Joe Dueck’s steps took him a different direction. When he was in his teens he started hanging around with “a bad crowd.”

“Even though I grew up in a Christian family, I was doing things that weren’t benefitting me,” he remembered. “There was a lot of darkness around me.”

At this time Kent, the older brother, was attending Briercrest and helped to get Joe to attend Youth Quake.

“I showed up and just loved it,” Joe said. “Every year I would go back and see that you can have fun without alcohol and drugs — with no violence. I’d know it was right, but then I’d go back to my old ways.”

In Grade 12, Joe decided to go to Briercrest even though he wasn’t a Christian.

“Two weeks in, I gave my life to Christ and became ‘Joe Christian’ as everyone knew me in the first few weeks of school,” he reflected. “I didn’t do that well in my classes because I hadn’t read my Bible in many, many years. I struggled with academics. I have a little bit of ADD issues.”
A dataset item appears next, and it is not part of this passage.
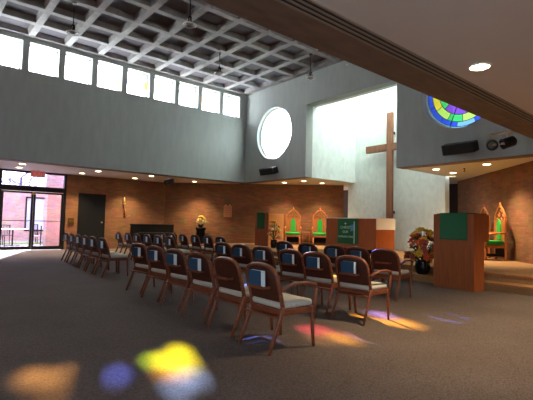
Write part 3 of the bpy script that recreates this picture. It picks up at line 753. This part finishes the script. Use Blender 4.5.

Joe took a break from school, at the insistence of Briercrest, to figure out if college was really for him. He joined the army and was shipped off to Bosnia for six months. He returned from Bosnia with the conviction to do something with his life. He got an apartment on Main Street in Moose Jaw and asked if he could come back to Briercrest.

“I had to sign a strict code of conduct to come back,” Dueck said. “I had to focus on my studies. I couldn’t be enrolled in extracurricular activities.”

Meanwhile, in Moose Jaw, Dueck kept meeting kids on the street who had nowhere to go.

“They were just getting drunk and partying on the weekends,” Joe said. “I started inviting them over to hang out.”

Joe was afraid this would break the agreement he had with Briercrest to focus solely on his studies, but the college blessed the outreach and supported him in his efforts which eventually became Joe’s Place.

“God used my troubled past to give me both the tools and the passion to help youth — especially those who are hurting,” Joe said.

Both brothers deeply appreciate the role their alma mater played in the development of their lives and ministries.

“All the staff and faculty at Briercrest were supportive of me personally in my journey of faith as a new Christian,” Joe said. “They were supportive of my academics—helping me work through my ADD issues, and they were 100 per cent supportive of my ministry.”

Joe remembers one particular relationship where this support was seen in a tangible way.

“Bill Latrace was involved in asking me to leave Briercrest to figure out what I was there for, but he was also the man who co-signed the lease for the apartment which became Joe’s Place.”

Kent credits Briercrest for helping him to mature in his gifts and calling.

“(Briercrest ) was a type of greenhouse experience for me,” he said. “Caronport felt like it was my place to grow and get my roots in so I could go out into the world. Even in my graduate studies it seems that Briercrest is a place that (doesn’t encourage) armchair theology. You get a feeling that staff expects us to do something with our degrees.”

The Duecks find the rewards for this type of work in the lives that are impacted.

“I just had lunch with a girl who became a Christian through Joe’s Place,” Joe said. “She graduated from Briercrest and she’s been an activities coordinator on a cruise ship for the last eight years.”

“If you were just here for five years, you could become overwhelmed after the fourth suicide,” Kent said. “You’d just be done and wash your hands of it and say ‘What’s the point?’ But being here 25 years, on a weekly basis, I have guys that come back and girls that come back and talk about things that were significant to them. It’s the people who come back and tell me their stories and say, ‘That’s the difference you made.’ For me, that’s all the encouragement I need.”